Mahkemece bozma ilamına uyularak yapılan yargılama sonucunda "davanın kabulüne; dava konusu Kırıkkale ili, Delice ilçesi, Evliyalı Köyü 189, 627, 628, 1010 ve 1065 parsel ile Coğul Köyü (eski 278) yeni 101 ada 6 parsel sayılı taşınmazlardan davalı ...'ya muris Gültekin Kayabalı'dan intikal edecek hisselerin (davalının annesi Feriha Kayabalı'dan intikal edecek kısım dahil edilmeksizin) tapusunun iptali ile davacı adına tapuya kayıt ve tesciline; yine aynı taşınmazlarda davalı ...'e muris Gültekin Kayabalı'dan intikal edecek hisselerin (davalının annesi Feriha Kayabalı'dan intikal edecek kısım dahil edilmeksizin) tapusunun 1/2 oranında iptali ile davacı adına tapuya kayıt ve tesciline" karar verilmiştir.
Hükmü, davalılar vekili temyiz etmiştir.
6100 sayılı Hukuk Muhakemeleri Kanununun "Hüküm, hükmün verilmesi ve tefhimi" başlıklı 294. maddesinde açıklandığı üzere; mahkemenin, usule veya esasa ilişkin nihai kararla davayı sona erdireceği, yargılama sonunda uyuşmazlığın esası hakkında verilen nihai kararın hüküm olduğu ve yargılamanın sona erdiği duruşmada tefhim olunacağı, aynı Yasanın "Hükmün kapsamı" başlıklı 297/2. maddesi gereğince; hükmün sonuç kısmında, gerekçeye ait herhangi bir söz tekrar edilmeksizin, taleplerden her biri hakkında verilen hükümle, taraflara yüklenen borç ve tanınan hakların, sıra numarası altında; açık, şüphe ve tereddüt uyandırmayacak şekilde gösterilmesinin gerekli olduğu hükme bağlanmıştır.
Somut olaya gelince; mahkemece, davacı ile davalılar arasında imzalanan adi yazılı 11.07.1996 ve 20.07.1996 tarihli satış senetleri uyarınca davalıların babaları Gültekin Kayabalı'dan intikal edecek miras hisselerini davacıya devrettikleri, sözleşmelerin geçerli olduğu belirtilerek davanın kabulü ile dava konusu edilen parsellerde davalılara babalarından intikal edecek hisselerin iptali ile davacı adına tesciline karar verilmiştir.

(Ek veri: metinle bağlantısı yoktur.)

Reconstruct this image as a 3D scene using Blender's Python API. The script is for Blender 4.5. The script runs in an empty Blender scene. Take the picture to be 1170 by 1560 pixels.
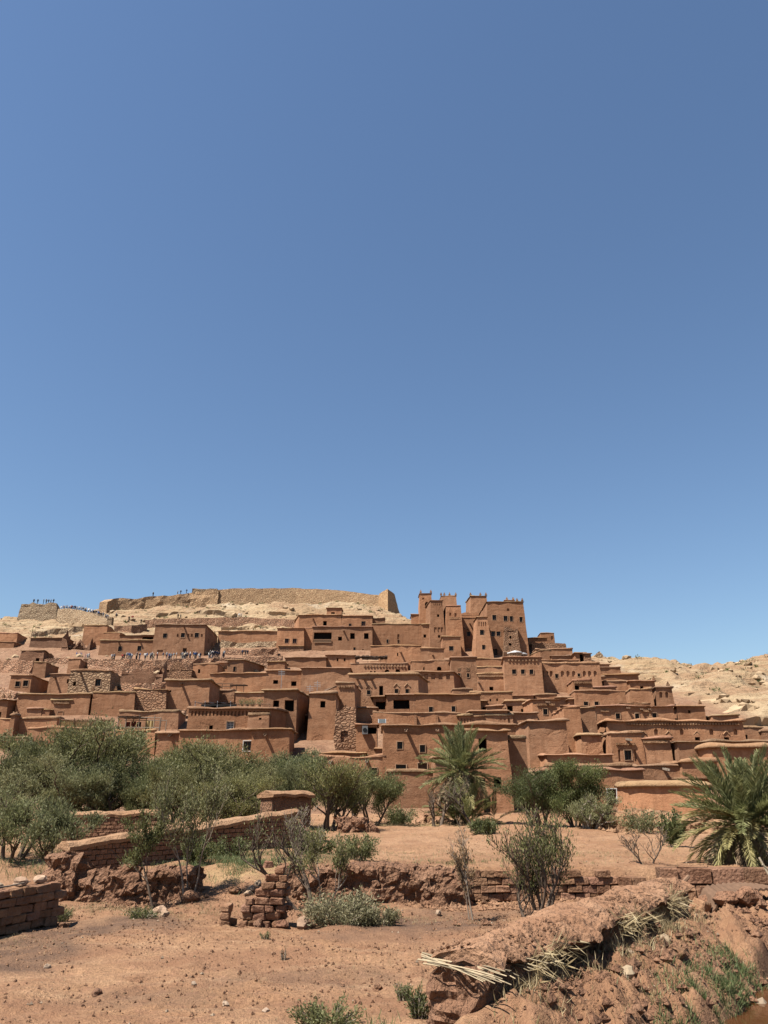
import bpy, math, random
import numpy as np
from mathutils import Vector, Matrix

random.seed(7)
RNG = np.random.default_rng(11)
S = bpy.context.scene
COL = S.collection

# ------------------------------------------------------------------ camera
PITCH = math.radians(20.0)
CAMZ = 3.0
FPX = 1172.0                      # focal length in photograph pixels (1170 x 1560)
cam_d = bpy.data.cameras.new('camera')
cam = bpy.data.objects.new('camera', cam_d)
COL.objects.link(cam)
cam.location = (0, 0, CAMZ)
cam.rotation_euler = (math.radians(90) + PITCH, 0, 0)
cam_d.sensor_fit = 'VERTICAL'
cam_d.sensor_height = 24.0
cam_d.lens = 24.0 * FPX / 1560.0
cam_d.clip_start = 0.1
cam_d.clip_end = 6000
S.camera = cam

# ------------------------------------------------------------------ light
LDIR = Vector((0.50, 0.295, -1.0)).normalized()      # the way the sunlight travels
SDIR = -LDIR
W = bpy.data.worlds.new('World')
S.world = W
W.use_nodes = True
nt = W.node_tree
sky = nt.nodes.new('ShaderNodeTexSky')
sky.sky_type = 'NISHITA'
sky.sun_disc = False
sky.sun_elevation = math.asin(SDIR.z)
sky.sun_rotation = math.atan2(SDIR.x, SDIR.y)
sky.altitude = 1300
sky.air_density = 1.45
sky.dust_density = 0.5
sky.ozone_density = 5.0
bg = nt.nodes['Background']
bg.inputs['Strength'].default_value = 0.050
nt.links.new(sky.outputs['Color'], bg.inputs['Color'])
sun_d = bpy.data.lights.new('sun', 'SUN')
sun_d.energy = 5.0
sun_d.angle = math.radians(0.53)
sun_d.color = (1.0, 0.95, 0.87)
sun = bpy.data.objects.new('sun', sun_d)
COL.objects.link(sun)
sun.rotation_euler = LDIR.to_track_quat('-Z', 'Y').to_euler()
S.view_settings.view_transform = 'Standard'
S.view_settings.look = 'None'
S.view_settings.exposure = 1.36
S.view_settings.gamma = 1.0
S.view_settings.use_curve_mapping = False
S.cycles.max_bounces = 6
S.cycles.diffuse_bounces = 2
S.cycles.transparent_max_bounces = 8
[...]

Ne var ki, davalılar ve davacı dışında murisin başka mirasçıları da bulunduğundan ve açıkça iptal edilen hisse miktarı belirtilmediğinden hükmün infazında tereddüt hasıl olacaktır. Bu nedenle davalıların babalarından kalan miras hissesi, pay ve payda şeklinde hesaplanarak tespit edilen hisse miktarı açıkça belirtilmek suretiyle davacının adına tesciline karar verilmesi gerekirken yazılı şekilde hüküm tesisi doğru görülmemiş, hükmün bu gerekçe ile bozulması gerekmiştir.

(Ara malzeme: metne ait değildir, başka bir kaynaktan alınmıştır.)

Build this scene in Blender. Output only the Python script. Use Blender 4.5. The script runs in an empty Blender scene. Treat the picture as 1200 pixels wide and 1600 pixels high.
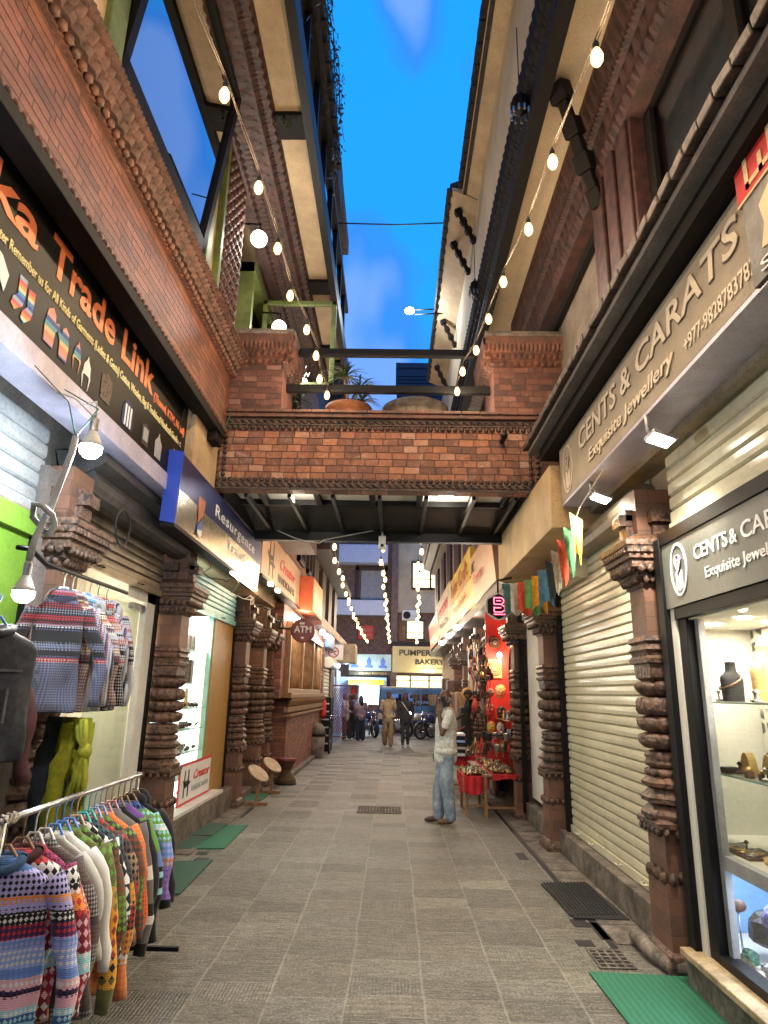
import bpy, math, random
from mathutils import Vector, Matrix, Euler, noise
random.seed(7)
S = bpy.context.scene
C = bpy.context.collection
PI = math.pi
# ------------------------------------------------------------------ camera
cam_d = bpy.data.cameras.new("camera"); cam = bpy.data.objects.new("camera", cam_d); C.objects.link(cam)
PITCH, YAW, ROLL = math.radians(15.349), math.radians(0.9886), math.radians(1.1)
_cp, _sp, _cy, _sy = math.cos(PITCH), math.sin(PITCH), math.cos(YAW), math.sin(YAW)
_r = Vector((_cy, _sy, 0)); _f = Vector((-_sy*_cp, _cy*_cp, _sp)); _u = _r.cross(_f)
_cr, _sr = math.cos(ROLL), math.sin(ROLL)
_R = _r*_cr + _u*_sr; _U = -_r*_sr + _u*_cr
cam.matrix_world = Matrix(((_R.x, _U.x, -_f.x, 0), (_R.y, _U.y, -_f.y, 0), (_R.z, _U.z, -_f.z, 1.65), (0, 0, 0, 1)))
cam_d.sensor_fit = 'VERTICAL'; cam_d.sensor_height = 36; cam_d.lens = 36*1030/1600
cam_d.clip_start = .05; cam_d.clip_end = 500
S.camera = cam
# ------------------------------------------------------------------ world: blue hour sky with soft cloud
W = bpy.data.worlds.new("World"); S.world = W; W.use_nodes = True
wt = W.node_tree; wt.nodes.clear()
_o = wt.nodes.new('ShaderNodeOutputWorld'); _b = wt.nodes.new('ShaderNodeBackground')
_tc = wt.nodes.new('ShaderNodeTexCoord'); _mp = wt.nodes.new('ShaderNodeMapping')
_n = wt.nodes.new('ShaderNodeTexNoise'); _rp = wt.nodes.new('ShaderNodeValToRGB')
_mp.inputs['Scale'].default_value = (1.3, 1.0, .8); _mp.inputs['Location'].default_value = (5.3, 1.1, 2.9)
_n.inputs['Scale'].default_value = 4.2; _n.inputs['Detail'].default_value = 2.6; _n.inputs['Roughness'].default_value = .45
e = _rp.color_ramp.elements
e[0].position = .45; e[0].color = (.0, .34, 1.0, 1)
e[1].position = .57; e[1].color = (.15, .36, 1.0, 1)
_e = _rp.color_ramp.elements.new(.51); _e.color = (.02, .25, .95, 1)
# the physical sky with the sun below the roofs tints the cloud colours
_sk = wt.nodes.new('ShaderNodeTexSky'); _sk.sky_type = 'NISHITA'; _sk.sun_disc = False
_sk.sun_elevation = math.radians(1.0); _sk.sun_rotation = math.radians(250)
_mx = wt.nodes.new('ShaderNodeMixRGB'); _mx.blend_type = 'MIX'; _mx.inputs[0].default_value = .06
wt.links.new(_tc.outputs['Generated'], _mp.inputs[0]); wt.links.new(_mp.outputs[0], _n.inputs[0])
wt.links.new(_n.outputs[0], _rp.inputs[0]); wt.links.new(_rp.outputs[0], _mx.inputs[1]); wt.links.new(_sk.outputs[0], _mx.inputs[2])
wt.links.new(_mx.outputs[0], _b.inputs[0]); wt.links.new(_b.outputs[0], _o.inputs[0])
_b.inputs[1].default_value = .38
S.view_settings.view_transform = 'Standard'; S.view_settings.look = 'None'; S.view_settings.exposure = 1.65; S.view_settings.gamma = 1
S.render.engine = 'CYCLES'
S.cycles.use_denoising = True; S.cycles.max_bounces = 6; S.cycles.diffuse_bounces = 3; S.cycles.glossy_bounces = 3
S.cycles.transmission_bounces = 4; S.cycles.transparent_max_bounces = 12; S.cycles.caustics_reflective = False; S.cycles.caustics_refractive = False
S.cycles.sample_clamp_indirect = 3.0; S.cycles.use_light_tree = True
# ------------------------------------------------------------------ materials
M = {}
def nodes(name):
    m = bpy.data.materials.new(name); m.use_nodes = True; t = m.node_tree; t.nodes.clear()
    o = t.nodes.new('ShaderNodeOutputMaterial'); p = t.nodes.new('ShaderNodeBsdfPrincipled'); t.links.new(p.outputs[0], o.inputs[0])
    M[name] = m
    return m, t, p
def N(t, kind, **kw):
    n = t.nodes.new('ShaderNode'+kind)
    for k, v in kw.items():
        if k in n.inputs: n.inputs[k].default_value = v
        else: setattr(n, k, v)
    return n
def L(t, a, ao, b, bi): t.links.new(a.outputs[ao], b.inputs[bi])
def math_(t, op, a, b=None, clamp=False):
    n = t.nodes.new('ShaderNodeMath'); n.operation = op; n.use_clamp = clamp
    for i, v in enumerate((a, b)):
        if v is None: continue
        if isinstance(v, (int, float)): n.inputs[i].default_value = v
        else: t.links.new(v, n.inputs[i])
    return n.outputs[0]
def mixc(t, fac, a, b, mode='MIX'):
    n = t.nodes.new('ShaderNodeMixRGB'); n.blend_type = mode
    for i, v in enumerate((fac, a, b)):
        if isinstance(v, (int, float)): n.inputs[i].default_value = v
        elif isinstance(v, tuple): n.inputs[i].default_value = (v[0], v[1], v[2], 1)
        else: t.links.new(v, n.inputs[i])
    return n.outputs[0]
def coords(t, mode='geo'):
    if mode == 'geo': return N(t, 'NewGeometry').outputs['Position']
    return N(t, 'TexCoord').outputs['Object']
def pm(name, col, rough=.6, metal=0., var=.25, nscale=6., bump=.15, bscale=40., spec=.5, col2=None, stretch=None, co='geo', coat=0, alpha=1, bdist=.01):
    """plain surface with blotchy variation, fine bump"""
    if name in M: return M[name]
    m, t, p = nodes(name); c = coords(t, co)
    if stretch:
        mp = N(t, 'Mapping'); mp.inputs['Scale'].default_value = stretch; t.links.new(c, mp.inputs[0]); c = mp.outputs[0]
    n1 = N(t, 'TexNoise', Scale=nscale, Detail=6., Roughness=.65); t.links.new(c, n1.inputs['Vector'])
    n2 = N(t, 'TexNoise', Scale=bscale, Detail=5., Roughness=.7); t.links.new(c, n2.inputs['Vector'])
    c2 = col2 or tuple(max(0, x*(1-2.2*var)) for x in col)
    f = math_(t, 'SUBTRACT', n1.outputs[0], .38); f = math_(t, 'MULTIPLY', f, 4.2, True)
    cc = mixc(t, f, c2, col)
    f2 = math_(t, 'MULTIPLY', math_(t, 'SUBTRACT', n2.outputs[0], .47), 7., True); cc = mixc(t, f2, cc, mixc(t, min(.75, var*1.6), cc, (.02, .016, .014)))
    t.links.new(cc, p.inputs['Base Color'])
    p.inputs['Roughness'].default_value = rough; p.inputs['Metallic'].default_value = metal
    p.inputs['Specular IOR Level'].default_value = spec; p.inputs['Coat Weight'].default_value = coat; p.inputs['Alpha'].default_value = alpha
    if bump:
        b = N(t, 'Bump', Strength=bump, Distance=bdist); t.links.new(n2.outputs[0], b.inputs['Height']); t.links.new(b.outputs[0], p.inputs['Normal'])
    return m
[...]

SONUÇ: Yukarıda açıklanan nedenlerle, davalılar vekilinin temyiz itirazlarının kabulü ile hükmün BOZULMASINA, sair temyiz itirazlarının şimdilik incelenmesine yer olmadığına, peşin yatırılan harcın yatırana iadesine, kararın tebliğinden itibaren 15 gün içinde karar düzeltme yolu açık olmak üzere, 20.04.2022 tarihinde oy birliğiyle karar verildi.